« After certain life events, the windows, already scant, within which to make music were diminished to tiny slivers. Rather than feeling frustrated by this I realised the most radical thing I could do was to accept the limitation and exploit it as an asset. » (Chris Herbert)
La porte d’entrée dans Constants est brusque, sans ménagement, propulsant l’auditeur au sein d’un torrent d’ondes électriques dont le courant l’emmène, piste par piste, derrière chaque facette de l’œuvre éblouissante de Chris Herbert.
Le compositeur anglais s’était fait connaître par son très beau premier album Mezzotint (chez Kranky en 2006) et n’a cessé depuis d’explorer la voie esquissée par ce premier essai.
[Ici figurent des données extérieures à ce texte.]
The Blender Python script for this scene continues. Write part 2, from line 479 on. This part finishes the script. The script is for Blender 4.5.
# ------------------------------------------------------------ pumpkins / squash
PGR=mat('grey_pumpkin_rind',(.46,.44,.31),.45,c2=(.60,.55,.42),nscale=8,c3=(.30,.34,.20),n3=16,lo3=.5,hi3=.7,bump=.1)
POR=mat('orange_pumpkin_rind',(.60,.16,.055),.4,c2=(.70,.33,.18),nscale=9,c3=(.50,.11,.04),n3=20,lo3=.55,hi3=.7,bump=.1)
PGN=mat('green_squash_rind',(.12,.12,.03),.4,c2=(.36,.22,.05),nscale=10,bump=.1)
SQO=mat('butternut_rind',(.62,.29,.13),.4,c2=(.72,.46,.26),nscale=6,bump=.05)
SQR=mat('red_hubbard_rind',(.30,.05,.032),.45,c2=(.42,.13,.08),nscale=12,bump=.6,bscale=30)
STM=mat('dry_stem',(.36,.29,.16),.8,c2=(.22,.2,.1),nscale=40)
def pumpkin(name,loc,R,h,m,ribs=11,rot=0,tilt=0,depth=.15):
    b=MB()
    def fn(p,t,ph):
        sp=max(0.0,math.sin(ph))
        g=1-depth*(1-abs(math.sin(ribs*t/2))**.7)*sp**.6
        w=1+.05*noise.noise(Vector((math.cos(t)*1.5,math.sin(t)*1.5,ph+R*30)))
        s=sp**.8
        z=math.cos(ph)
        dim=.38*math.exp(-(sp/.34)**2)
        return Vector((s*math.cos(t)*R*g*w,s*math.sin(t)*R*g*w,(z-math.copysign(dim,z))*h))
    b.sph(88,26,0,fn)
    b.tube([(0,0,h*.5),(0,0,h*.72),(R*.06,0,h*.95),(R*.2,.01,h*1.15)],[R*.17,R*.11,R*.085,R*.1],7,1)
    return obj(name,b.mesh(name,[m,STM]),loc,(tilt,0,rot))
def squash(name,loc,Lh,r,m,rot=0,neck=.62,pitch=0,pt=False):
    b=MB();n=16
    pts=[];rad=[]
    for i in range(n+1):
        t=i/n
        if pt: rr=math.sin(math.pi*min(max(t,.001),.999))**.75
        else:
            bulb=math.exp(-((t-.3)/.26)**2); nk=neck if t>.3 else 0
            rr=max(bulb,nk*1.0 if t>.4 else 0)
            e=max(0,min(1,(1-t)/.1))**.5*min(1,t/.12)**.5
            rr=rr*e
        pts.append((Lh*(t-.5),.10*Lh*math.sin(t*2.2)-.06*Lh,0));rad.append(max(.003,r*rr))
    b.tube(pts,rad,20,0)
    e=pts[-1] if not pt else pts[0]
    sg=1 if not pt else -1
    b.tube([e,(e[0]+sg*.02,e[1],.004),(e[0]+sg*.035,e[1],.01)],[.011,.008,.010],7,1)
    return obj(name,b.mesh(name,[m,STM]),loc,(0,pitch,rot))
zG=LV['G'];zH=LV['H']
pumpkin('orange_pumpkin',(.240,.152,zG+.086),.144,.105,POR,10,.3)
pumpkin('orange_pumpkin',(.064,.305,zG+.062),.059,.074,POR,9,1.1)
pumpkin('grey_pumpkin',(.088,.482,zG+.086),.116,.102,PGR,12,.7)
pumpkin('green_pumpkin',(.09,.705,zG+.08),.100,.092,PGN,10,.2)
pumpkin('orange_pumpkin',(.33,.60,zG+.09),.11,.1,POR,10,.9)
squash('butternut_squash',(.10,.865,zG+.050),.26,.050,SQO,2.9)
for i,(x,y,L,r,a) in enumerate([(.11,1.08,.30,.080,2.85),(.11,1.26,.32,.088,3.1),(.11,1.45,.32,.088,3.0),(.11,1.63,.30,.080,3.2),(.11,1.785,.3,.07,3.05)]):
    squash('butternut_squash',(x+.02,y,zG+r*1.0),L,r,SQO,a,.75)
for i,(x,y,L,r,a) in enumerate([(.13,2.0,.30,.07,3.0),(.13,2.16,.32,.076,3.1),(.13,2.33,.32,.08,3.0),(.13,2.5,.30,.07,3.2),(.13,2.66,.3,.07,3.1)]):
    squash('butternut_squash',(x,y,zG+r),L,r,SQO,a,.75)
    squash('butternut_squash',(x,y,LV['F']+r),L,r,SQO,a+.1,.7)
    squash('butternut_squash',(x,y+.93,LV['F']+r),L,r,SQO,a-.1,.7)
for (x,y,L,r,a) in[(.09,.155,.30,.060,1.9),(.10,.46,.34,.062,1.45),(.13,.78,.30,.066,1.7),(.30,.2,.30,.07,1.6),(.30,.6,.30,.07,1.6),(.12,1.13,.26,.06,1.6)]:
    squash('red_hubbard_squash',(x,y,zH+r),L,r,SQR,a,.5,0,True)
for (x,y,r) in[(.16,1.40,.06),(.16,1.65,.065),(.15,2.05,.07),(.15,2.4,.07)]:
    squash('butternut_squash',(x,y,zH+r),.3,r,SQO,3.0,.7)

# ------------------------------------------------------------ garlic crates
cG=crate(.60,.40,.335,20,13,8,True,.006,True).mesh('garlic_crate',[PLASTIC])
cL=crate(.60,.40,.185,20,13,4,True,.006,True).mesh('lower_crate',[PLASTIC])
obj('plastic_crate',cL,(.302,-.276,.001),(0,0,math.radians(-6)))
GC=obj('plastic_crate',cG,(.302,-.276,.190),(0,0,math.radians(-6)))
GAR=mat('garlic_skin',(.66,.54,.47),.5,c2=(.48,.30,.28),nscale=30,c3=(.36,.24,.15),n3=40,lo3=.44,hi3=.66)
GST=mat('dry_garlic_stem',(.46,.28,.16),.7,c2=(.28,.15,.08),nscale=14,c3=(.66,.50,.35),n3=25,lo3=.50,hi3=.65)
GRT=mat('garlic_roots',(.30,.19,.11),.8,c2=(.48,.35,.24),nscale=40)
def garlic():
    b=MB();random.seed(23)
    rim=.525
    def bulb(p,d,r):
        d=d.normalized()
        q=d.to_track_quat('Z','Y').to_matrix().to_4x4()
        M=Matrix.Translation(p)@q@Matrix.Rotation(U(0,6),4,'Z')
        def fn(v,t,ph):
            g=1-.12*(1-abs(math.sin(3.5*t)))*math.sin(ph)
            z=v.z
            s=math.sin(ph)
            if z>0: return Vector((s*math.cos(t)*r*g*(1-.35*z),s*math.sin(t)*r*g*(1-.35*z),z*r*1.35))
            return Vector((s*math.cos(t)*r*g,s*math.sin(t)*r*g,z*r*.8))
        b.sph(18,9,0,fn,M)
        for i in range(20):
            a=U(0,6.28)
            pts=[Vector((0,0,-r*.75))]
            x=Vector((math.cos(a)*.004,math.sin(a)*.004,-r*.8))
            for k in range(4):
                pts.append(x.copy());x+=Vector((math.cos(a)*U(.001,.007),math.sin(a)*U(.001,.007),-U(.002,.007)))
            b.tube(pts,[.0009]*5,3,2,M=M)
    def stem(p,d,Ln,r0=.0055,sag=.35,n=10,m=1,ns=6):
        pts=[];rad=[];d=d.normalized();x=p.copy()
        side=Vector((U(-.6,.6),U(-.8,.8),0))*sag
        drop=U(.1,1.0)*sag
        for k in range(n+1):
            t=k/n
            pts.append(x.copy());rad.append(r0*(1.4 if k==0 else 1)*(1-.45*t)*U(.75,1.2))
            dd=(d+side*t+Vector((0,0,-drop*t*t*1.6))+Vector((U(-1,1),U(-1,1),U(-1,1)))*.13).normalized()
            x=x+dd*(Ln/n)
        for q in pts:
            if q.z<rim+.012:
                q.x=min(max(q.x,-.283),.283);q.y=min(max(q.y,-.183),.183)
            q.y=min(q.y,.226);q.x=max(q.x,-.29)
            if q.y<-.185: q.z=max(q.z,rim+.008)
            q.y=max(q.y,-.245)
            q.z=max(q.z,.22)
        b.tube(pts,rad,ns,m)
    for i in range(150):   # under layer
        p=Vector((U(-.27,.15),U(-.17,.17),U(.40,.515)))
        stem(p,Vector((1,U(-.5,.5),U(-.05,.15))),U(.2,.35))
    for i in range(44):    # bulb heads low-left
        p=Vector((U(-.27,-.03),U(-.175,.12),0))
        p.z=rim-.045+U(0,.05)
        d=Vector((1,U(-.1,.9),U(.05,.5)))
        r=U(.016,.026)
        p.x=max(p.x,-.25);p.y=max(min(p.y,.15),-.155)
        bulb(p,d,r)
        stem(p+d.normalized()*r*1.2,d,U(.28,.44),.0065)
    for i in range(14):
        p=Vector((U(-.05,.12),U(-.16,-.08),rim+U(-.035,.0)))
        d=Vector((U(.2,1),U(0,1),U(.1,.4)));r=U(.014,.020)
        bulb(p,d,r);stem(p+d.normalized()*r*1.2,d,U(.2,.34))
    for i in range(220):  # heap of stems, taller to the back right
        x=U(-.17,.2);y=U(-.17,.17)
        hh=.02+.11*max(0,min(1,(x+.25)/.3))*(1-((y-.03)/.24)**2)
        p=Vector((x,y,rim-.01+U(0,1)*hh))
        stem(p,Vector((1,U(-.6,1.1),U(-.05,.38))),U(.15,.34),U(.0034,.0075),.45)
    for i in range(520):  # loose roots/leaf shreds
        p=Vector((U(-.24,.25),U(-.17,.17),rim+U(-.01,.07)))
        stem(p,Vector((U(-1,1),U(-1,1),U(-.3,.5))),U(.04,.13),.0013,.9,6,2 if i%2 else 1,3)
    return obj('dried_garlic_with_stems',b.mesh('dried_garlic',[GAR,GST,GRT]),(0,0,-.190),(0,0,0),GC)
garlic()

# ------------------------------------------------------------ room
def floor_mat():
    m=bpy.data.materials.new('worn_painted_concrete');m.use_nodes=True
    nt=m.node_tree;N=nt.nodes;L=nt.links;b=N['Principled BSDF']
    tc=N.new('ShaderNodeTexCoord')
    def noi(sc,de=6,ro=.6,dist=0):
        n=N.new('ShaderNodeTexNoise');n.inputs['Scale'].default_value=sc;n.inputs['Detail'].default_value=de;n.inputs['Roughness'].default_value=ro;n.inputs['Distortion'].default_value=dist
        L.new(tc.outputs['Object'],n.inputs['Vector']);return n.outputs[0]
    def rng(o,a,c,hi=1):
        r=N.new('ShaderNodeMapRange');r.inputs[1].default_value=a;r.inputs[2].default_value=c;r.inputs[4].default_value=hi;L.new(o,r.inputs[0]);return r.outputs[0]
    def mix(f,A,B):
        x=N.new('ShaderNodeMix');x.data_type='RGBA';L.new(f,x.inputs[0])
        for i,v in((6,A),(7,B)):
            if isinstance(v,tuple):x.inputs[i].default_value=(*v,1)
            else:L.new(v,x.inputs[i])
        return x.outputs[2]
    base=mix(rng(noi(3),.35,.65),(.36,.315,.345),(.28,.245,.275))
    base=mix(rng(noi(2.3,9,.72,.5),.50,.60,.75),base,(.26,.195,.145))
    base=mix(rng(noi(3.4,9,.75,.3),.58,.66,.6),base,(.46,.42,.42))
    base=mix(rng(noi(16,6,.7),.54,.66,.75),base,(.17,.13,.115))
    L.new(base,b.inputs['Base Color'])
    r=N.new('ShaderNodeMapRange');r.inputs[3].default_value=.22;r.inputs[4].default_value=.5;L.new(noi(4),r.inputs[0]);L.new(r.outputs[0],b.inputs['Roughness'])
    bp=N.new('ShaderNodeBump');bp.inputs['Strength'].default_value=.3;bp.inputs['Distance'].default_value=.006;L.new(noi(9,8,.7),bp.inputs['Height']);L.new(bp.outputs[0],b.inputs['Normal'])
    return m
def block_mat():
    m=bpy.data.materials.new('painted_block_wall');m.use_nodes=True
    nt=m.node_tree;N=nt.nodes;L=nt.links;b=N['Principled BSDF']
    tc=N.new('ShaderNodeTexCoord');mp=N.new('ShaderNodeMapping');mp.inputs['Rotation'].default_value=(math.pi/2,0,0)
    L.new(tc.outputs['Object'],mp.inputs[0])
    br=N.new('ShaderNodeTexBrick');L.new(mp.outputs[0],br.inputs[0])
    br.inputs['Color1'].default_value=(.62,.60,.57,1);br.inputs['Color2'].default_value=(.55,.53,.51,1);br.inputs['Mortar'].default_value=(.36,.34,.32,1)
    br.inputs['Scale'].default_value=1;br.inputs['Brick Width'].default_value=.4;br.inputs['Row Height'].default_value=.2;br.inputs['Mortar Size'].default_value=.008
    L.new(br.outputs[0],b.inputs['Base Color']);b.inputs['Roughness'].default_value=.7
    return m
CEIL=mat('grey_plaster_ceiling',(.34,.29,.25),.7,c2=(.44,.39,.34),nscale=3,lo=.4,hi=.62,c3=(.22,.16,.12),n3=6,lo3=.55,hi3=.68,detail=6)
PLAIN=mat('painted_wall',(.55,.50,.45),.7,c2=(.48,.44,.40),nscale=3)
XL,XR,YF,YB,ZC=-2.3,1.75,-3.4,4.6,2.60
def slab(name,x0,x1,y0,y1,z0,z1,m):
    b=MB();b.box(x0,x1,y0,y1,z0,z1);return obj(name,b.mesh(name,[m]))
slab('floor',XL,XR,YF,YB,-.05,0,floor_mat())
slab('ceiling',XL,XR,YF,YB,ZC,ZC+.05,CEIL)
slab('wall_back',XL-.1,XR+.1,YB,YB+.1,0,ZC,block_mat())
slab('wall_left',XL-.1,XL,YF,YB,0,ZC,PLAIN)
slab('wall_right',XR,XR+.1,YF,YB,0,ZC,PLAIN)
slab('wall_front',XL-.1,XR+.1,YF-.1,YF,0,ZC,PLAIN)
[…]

En restant dans cette direction et en se concentrant uniquement sur les techniques avec lesquelles il était familier, il perfectionne de nouvelles ébauches pendant près de 7 ans, alimenté par une théorie du monde de la photographie. Il signe alors chez Room40 un premier EP, Winter-Cimex 83 (disponible gratuitement ici), en prélude à Constants. Ce dernier est sorti il y a quelques mois déjà mais continue aujourd’hui encore de résonner, chaque écoute supplémentaire révélant de nouveaux détails, le rendant toujours plus passionnant.
Les travaux de Chris Herbert restent toujours imprégnés d’un liant électrique. Parfois plus diffus ou nuancé (dans Mezzotint), il est devenu dès Wintex-Cimex 83 plus profond, plus détaillé. Et loin de se complaire dans son état statique, c’est un substrat habité, peuplé de field recordings et de sonorités organiques qui, tour à tour, prennent progressivement vie et viennent se loger dans cette masse sonore. Cette palette de tonalités était déjà présente sur son premier opus mais ses contrastes sont ici sublimés.
Le fait est d’autant plus marquant sur Constants, où cet attirail d’artefacts sonores est plus véloce et surprend, déstabilise. Amorçant parfois une transition (le disque est entièrement mixé), l’album est ainsi jonché d’événements et de nouveaux venus qui refusent de laisser cette effervescence se dissiper. Qu’ils soient récoltés par captation sonore ou liés aux techniques d’enregistrement et à sa volonté de ne rien trop lisser, ils rebondissent et rayonnent entre les interstices de ces strates électriques, comme autant d’éclairs de beauté qui refuseraient de s’éteindre.
On pourrait alors mentionner le triplet d’ouverture As Blue As Your Eyes Lover / Cinders / Cité Radieuse absolument renversant, mais surtout souligner le fait que c’est une œuvre qui se prête difficilement à en disséquer ses moindres rouages. Constants s’appréhende tel un monde à part entière, indissociable, majestueux. Inutile aussi de vous cacher qu’il fait partie des plus belles découvertes de cette année.